Türkiye’nin de içlerinde bulunduğu çok sayıda ülkenin Suriye’yi tehdit, kışkırtma, yaptırım gibi yöntemlerle savaşa sürüklemek istediği görülürken Esad yönetiminin savaş dışında çıkış yolları aradığı biliniyor. Aydıntaşbaş ve Yetkin’in iddialarına göreyse emperyalistlerin saldırma zemini yaratmak için fırsat kolladığı Suriye, Türkiye’de terör eylemi organize ederek vereceği mesajla kendisini savaştan korumak istiyor.

Topkapı’daki saldırıyı Suriye’ye bağlama girişiminin yanı sıra basında bir süredir Suriye ile PKK arasında işbirliği bulunduğu izlenimi yaratmak için çaba sarf edildiği görülüyor. Bu tarz iddiaların kamuoyunu Suriye’ye karşı olası bir savaşa ikna etme işlevine sahip olduğu biliniyor.

Aydıntaşbaş’ın yazısında aktardığı “Türkiye’de bazıları Osmanlı hayali kuruyor” sözlerini sarf eden Beşar Esad, aynı açıklamasında kendisini destekleyenlere “Sizden Türk bayraklarını yakmamanızı istiyorum. Türk halkı gururlu bir millettir” sözleriyle seslenmişti.

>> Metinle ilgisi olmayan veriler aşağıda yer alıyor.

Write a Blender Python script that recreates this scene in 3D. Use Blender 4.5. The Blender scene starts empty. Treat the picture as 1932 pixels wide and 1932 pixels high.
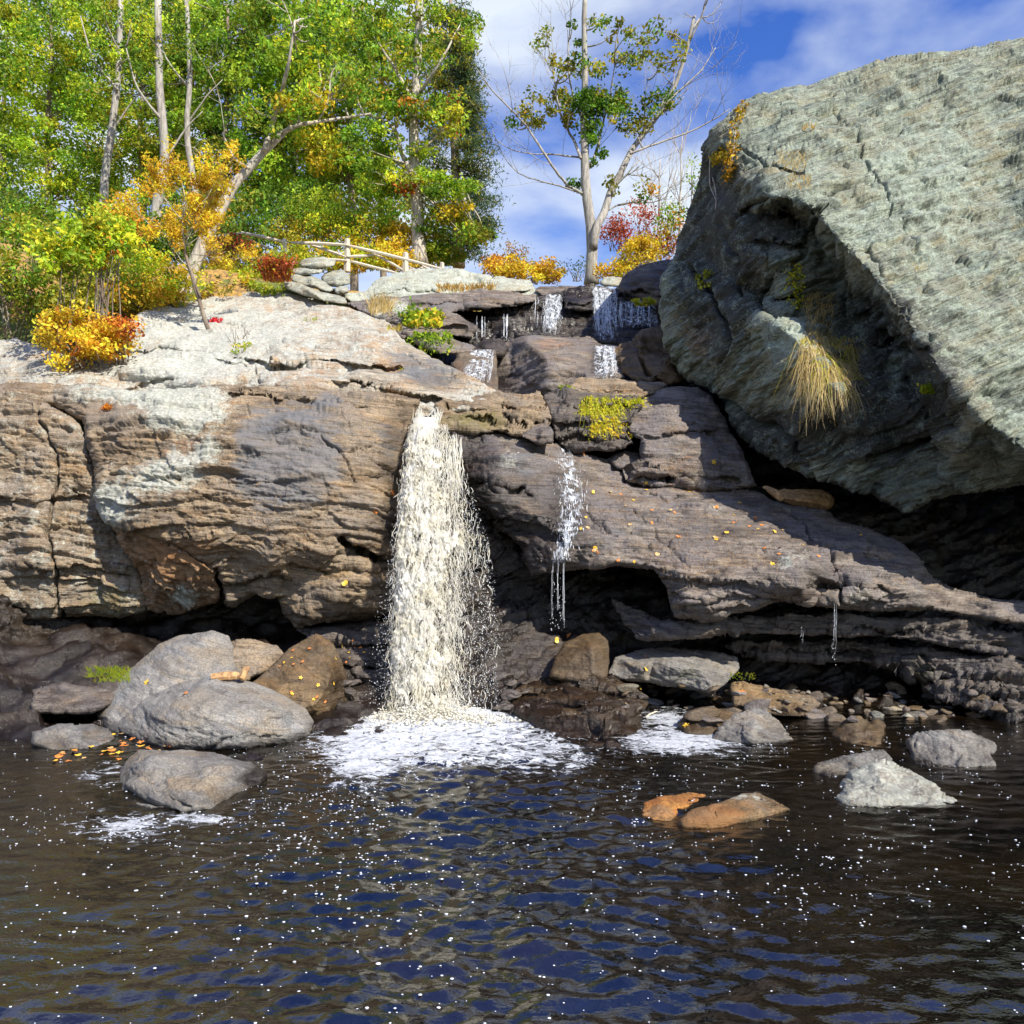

Bilindiği gibi Suriye’deki protestolarda yakılan Türk bayrakları Suriye yönetimini sıkıştırmak için kullanılmıştı.

Emperyalistlerden “insanlık onuru” adına “birazcıcık” yardım
Aydıntaşbaş yazısını şu cümlelerle bitiriyordu:

"Hem İran hem de Suriye dünyaya karşı cephe almış durumda. Her şeyi göze alıp kan akıtma pahasına rejimlerini koruma sevdasındalar.
Ama, ne diyeyim, insanlık onurunun bu karanlık rejimleri yeneceğini ümit ediyorum. Birazcıcık yardım almak kaydıyla..."

Milliyet yazarı Aydıntaşbaş’ın bu satırları, “insanlık onuru” adına Esad rejiminin yenilmesi için gereken “birazcıcık yardım”ın yapılabilmesi amacıyla Suriye’ye emperyalist müdahaleyi meşrulaştırma çabalarına devam edeceğini göstermekte.